Thursday, January 05, 2006

Voucher caps and MPS, Part III

Sarah Carr and Alan Borsuk report this morning on the effects of the voucher caps on choice schools. They particularly make the point that the impact would be greatest on well-established schools, since they would be least able to exaggerate the likely number of students.

Until reading the article I had forgotten that there were a large number of schools that never opened, but whose 5,500 claimed spaces would have been included in the count. After the reduction to stay within the cap, these schools would have been assigned about 2,500 spaces. Presumably at some point when it became clear the schools would not open the DPI would reallocate these spaces to schools likely to open. Thus MPS schools might find themselves losing an additional 2,500 students shortly before schools open in the fall. Added to the numbers mentioned in the earlier post, almost 4,000 students could disappear from projected enrollment well after school budgets were completed and staffing levels set.
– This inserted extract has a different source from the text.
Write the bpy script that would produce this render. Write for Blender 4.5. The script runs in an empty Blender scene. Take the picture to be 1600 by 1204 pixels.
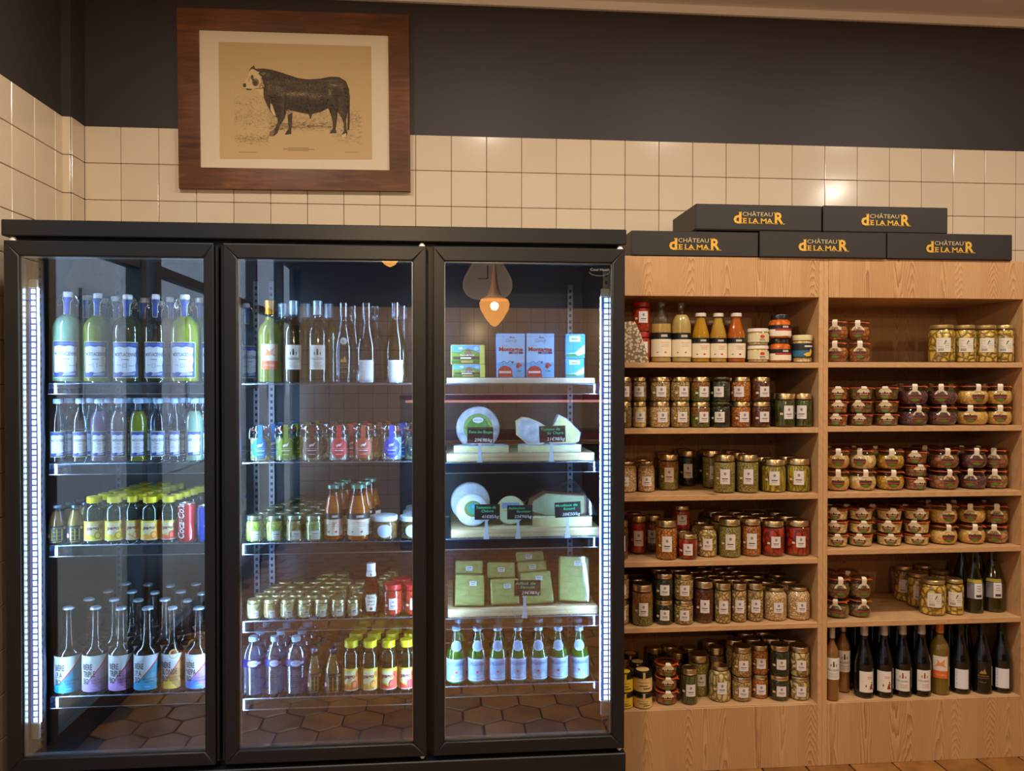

Another way of looking at this is that about 200 teaching positions would suddenly disappear. MPS has always had a challenge hiring the right number of teachers for the fall. This would only make the situation more difficult.

The article makes a couple of other interesting points:
  1. DPI is clear that it will not try to verify the estimates supplied by the schools.
  2. DPI is not clear as to when, or whether, it will reallocate unused seats.